_What is asked_.
Line by line, reproduce exactly the beginning of the listing below, ending with the line that contains "C = S.collection" and adding nothing.

+ + + + + + +

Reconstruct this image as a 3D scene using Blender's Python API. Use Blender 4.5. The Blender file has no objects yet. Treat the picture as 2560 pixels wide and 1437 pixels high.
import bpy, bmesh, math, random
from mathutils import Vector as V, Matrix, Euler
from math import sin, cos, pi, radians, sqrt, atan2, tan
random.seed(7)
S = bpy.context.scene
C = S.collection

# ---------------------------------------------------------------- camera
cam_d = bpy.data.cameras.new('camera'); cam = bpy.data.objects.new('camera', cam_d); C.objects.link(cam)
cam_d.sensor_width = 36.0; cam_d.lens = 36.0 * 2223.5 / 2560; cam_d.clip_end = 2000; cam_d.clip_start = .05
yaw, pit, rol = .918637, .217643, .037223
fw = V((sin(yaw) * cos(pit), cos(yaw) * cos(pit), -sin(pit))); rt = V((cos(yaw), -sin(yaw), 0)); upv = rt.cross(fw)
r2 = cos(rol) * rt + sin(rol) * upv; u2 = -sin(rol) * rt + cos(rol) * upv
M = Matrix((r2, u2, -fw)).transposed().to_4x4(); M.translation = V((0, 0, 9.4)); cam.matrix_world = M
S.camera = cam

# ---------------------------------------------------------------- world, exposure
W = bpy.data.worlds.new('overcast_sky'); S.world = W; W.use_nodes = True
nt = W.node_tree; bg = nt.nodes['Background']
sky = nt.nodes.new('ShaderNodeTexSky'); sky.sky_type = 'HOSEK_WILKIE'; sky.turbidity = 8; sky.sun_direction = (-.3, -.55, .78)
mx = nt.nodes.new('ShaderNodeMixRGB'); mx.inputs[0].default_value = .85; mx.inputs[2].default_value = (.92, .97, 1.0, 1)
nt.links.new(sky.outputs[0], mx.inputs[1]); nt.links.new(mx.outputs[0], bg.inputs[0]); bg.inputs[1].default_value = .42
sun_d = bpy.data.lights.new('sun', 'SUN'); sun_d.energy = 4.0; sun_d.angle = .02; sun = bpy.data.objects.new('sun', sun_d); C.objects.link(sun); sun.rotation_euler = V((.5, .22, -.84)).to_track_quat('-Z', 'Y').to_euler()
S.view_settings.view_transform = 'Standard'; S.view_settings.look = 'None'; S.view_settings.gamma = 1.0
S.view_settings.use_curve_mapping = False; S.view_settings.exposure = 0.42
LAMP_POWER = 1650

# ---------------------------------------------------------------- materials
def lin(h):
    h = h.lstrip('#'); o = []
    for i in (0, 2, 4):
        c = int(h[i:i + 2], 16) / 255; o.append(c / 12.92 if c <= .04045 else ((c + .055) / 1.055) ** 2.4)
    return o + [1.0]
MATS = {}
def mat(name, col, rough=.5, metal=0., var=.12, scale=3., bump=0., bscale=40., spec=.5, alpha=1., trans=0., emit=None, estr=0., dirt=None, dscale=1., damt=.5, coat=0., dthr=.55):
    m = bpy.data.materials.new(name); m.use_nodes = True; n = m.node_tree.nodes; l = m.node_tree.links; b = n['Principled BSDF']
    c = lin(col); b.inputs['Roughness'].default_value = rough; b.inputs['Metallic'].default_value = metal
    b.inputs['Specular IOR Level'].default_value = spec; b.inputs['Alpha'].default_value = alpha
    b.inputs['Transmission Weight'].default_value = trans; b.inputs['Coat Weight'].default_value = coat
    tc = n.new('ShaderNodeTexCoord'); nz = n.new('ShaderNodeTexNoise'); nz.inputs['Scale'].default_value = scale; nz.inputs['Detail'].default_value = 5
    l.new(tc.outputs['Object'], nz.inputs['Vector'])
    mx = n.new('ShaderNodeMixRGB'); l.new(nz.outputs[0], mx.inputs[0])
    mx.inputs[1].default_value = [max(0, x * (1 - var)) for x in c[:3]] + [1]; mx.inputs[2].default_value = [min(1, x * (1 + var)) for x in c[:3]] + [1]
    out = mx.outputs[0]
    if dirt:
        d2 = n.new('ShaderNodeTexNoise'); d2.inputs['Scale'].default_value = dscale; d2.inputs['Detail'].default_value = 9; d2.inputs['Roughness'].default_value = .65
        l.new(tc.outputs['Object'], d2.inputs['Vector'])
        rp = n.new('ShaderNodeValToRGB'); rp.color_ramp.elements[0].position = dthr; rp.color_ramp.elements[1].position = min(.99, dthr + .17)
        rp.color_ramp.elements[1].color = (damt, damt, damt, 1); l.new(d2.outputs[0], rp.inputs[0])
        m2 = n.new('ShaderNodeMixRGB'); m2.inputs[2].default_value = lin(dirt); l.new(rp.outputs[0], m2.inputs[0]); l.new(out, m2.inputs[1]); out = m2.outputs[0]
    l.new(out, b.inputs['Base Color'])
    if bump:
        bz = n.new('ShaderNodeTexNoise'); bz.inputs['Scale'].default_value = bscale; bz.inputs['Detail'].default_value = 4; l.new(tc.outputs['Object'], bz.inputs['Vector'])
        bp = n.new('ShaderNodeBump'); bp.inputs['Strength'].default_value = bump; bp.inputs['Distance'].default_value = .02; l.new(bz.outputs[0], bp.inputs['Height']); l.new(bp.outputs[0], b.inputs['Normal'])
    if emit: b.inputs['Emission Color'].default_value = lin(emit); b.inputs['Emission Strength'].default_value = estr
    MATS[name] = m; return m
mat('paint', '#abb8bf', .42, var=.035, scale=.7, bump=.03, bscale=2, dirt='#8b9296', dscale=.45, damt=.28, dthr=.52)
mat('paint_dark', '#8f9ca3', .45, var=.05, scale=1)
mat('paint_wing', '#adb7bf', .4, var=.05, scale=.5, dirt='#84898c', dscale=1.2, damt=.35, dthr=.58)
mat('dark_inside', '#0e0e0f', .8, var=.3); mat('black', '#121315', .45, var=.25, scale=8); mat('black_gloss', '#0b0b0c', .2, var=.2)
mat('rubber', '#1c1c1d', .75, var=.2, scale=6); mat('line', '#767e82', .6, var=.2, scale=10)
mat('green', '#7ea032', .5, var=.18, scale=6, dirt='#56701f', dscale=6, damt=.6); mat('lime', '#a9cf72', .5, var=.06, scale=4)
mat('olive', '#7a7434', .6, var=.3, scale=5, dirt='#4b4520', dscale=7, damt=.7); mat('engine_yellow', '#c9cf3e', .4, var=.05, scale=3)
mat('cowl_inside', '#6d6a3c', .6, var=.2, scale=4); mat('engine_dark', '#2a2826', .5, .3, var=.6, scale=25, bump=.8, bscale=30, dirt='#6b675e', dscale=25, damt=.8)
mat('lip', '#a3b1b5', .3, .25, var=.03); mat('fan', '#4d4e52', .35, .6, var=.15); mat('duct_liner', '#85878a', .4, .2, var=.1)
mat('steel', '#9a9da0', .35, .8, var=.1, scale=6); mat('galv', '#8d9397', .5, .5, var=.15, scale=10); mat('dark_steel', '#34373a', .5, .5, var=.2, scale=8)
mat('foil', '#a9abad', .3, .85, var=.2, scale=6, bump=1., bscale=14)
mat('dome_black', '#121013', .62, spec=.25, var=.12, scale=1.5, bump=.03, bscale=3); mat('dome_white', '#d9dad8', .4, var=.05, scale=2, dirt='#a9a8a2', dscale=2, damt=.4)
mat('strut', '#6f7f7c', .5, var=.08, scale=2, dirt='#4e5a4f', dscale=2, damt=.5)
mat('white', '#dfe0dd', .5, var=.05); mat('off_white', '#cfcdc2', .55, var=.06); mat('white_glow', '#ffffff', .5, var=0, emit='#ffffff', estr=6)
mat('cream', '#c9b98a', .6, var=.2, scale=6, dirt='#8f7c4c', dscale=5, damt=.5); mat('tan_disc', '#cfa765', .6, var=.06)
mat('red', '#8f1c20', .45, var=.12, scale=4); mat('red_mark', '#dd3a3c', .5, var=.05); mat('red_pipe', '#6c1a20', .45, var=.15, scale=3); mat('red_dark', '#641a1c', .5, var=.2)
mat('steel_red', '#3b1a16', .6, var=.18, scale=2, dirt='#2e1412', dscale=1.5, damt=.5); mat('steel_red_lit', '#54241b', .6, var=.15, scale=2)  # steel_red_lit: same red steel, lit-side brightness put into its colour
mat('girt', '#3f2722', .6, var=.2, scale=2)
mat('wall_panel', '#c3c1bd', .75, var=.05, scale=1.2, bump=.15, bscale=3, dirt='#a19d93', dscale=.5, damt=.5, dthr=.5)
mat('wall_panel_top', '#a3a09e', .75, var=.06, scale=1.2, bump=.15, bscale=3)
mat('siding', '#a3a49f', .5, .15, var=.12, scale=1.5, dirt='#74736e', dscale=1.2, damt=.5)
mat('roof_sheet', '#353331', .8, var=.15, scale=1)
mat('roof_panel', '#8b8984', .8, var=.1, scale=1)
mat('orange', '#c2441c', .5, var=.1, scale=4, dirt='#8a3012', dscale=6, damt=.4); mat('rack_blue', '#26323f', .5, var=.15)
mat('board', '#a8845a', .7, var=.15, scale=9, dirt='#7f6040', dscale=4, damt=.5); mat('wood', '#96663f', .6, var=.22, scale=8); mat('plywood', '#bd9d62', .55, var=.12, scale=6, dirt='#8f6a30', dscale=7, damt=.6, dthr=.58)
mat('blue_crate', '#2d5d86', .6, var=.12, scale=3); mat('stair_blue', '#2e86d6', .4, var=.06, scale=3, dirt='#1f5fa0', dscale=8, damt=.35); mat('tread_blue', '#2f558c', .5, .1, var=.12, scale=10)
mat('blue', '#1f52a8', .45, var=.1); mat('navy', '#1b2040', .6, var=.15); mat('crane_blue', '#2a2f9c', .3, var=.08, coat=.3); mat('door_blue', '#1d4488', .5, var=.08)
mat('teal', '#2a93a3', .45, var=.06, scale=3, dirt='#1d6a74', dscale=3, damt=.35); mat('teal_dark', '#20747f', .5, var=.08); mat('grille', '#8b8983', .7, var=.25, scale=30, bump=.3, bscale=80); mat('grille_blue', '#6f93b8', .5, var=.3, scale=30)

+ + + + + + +

_Solution to the exercise_.
Reconstruct this image as a 3D scene using Blender's Python API. Use Blender 4.5. The Blender file has no objects yet. Treat the picture as 2560 pixels wide and 1437 pixels high.
import bpy, bmesh, math, random
from mathutils import Vector as V, Matrix, Euler
from math import sin, cos, pi, radians, sqrt, atan2, tan
random.seed(7)
S = bpy.context.scene
C = S.collection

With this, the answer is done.